一般に、「相続が発生した後からは何もできない」「遅きに逸した」「今更誰に相続税の申告を任せても結果は同じ」との見方をされがちですが、実はそうではありません。相続発生後にもできる節税対策、しかも合法的な策は存在します。相続発生後にできる節税対策のポイントは、大きく分けると以下の3つです。
(1)分割方法(誰にどの財産をどの位分けるか)
(2)財産評価(被相続人の財産をどう評価するか)
(3)納税方法(現金納付、延納、物納)
不動産が財産の多くを占めている場合は、特に(2)の財産評価、つまり不動産をどう評価するかが明暗を分けます。預金や株式などの動産は、被相続人が亡くなった時点での残高によって評価されますので、その金額を減らすことはもはや不可能です。
ところが、不動産(特に土地)の評価は違います。土地の評価は「路線価×面積」が基本です。この計算式に則って相続税額を計算して申告すれば、税務署は受付けてくれます。しかし、必ずしもこの通りに計算しなければならないのではありません。この評価を現実に即して行うことによって、評価を下げる(=相続税を節税する)ことが可能になるのです。
土地は一つとして同じものはないと言っても過言ではありません。更地か否か、角地に位置しているか否か、道路に接しているか否か、接している道路は1方向か2方向か3方向か、間口は狭いか広いか、正方形の土地か長方形か三角形か、奥行が深いか浅いか、平坦か斜面かガケがあるか否かなど、色んな要素によって土地の評価を減ずることができます。

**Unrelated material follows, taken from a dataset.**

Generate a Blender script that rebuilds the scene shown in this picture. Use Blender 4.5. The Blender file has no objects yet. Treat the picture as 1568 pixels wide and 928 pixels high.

あるいは、鑑定評価によって評価するという方法もあります。いずれにしても、これらの評価は机上の計算だけでは到底できません。不動産を熟知した相続の専門家に依頼することがポイントです。
不動産の名義変更
その不動産の所在地を管轄する法務局で行います。一般的には、司法書士に手続きを依頼することになるでしょう。費用としては、司法書士への報酬と、登録免許税(固定資産税評価額の0.4%)がかかります。
銀行預金口座の名義変更
金融機関によって手続きが多少異なりますので、個別に問合せてみましょう。主に提出が必要となるのは、亡くなった方の除籍謄本(又は戸籍謄本)、通帳、相続人の戸籍謄本、遺産分割協議書(又は遺言書)、相続人全員の印鑑証明書、各銀行所定の用紙といったところです。費用は特にかからない場合が多いようです。なお、名義変更ではなく解約する場合も、上記に準じた書類が必要となります。
こうした名義変更はいついつまでにやらなければならないという決まりがありませんし、特に不動産については当面支障がないということもあって、名義変更をしていないケースも多いのが実態です。しかし、そのまま放置すると将来的に面倒なことが起こる可能性があります。
(1)売却しようとしてもできない
(2)いざ名義変更をしようと思っても、相続人が既に高齢になっていて判断能力がなかったり、また家族の反対があって手続きが進まなかったりする。
(3)相続人が既に亡くなっていた場合、その方の相続人の実印が必要になる
(年数経過と共に実印をもらうべき人の数がどんどん増えていく可能性が高い)
(4)遺産分割協議の内容を無視して相続人の1人が勝手に法定相続分通りの割合で登記申請をし、かつ自分の持分を第三者に売買してしまう(善意の第三者に対抗できない)
やはり、遺産分割協議が整い次第、名義変更をしておくことをお勧めします。
これをやれば完璧に把握できる、という方法は残念ながらありません。まずは、以下のようなものからだいたいの財産を把握するように努めましょう。
(1)預貯金通帳(どんな定期収入・定期支出があったか等がわかります)
(2)領収書、請求書
(3)郵便物
(4)名刺
(5)手帳
(6)個人所得税申告書(収入の状況や保険加入の状況がわかります)
(7)法人税申告書
(8)宝石・骨董品などの現物や鑑定書
(9)固定資産税納税通知書
次に、生前関与していた税理士や親しくしていた方がいたかどうかを調べ、該当者がいればその方に色々と生前の様子を聞き取りしたり相談したりしてみてください。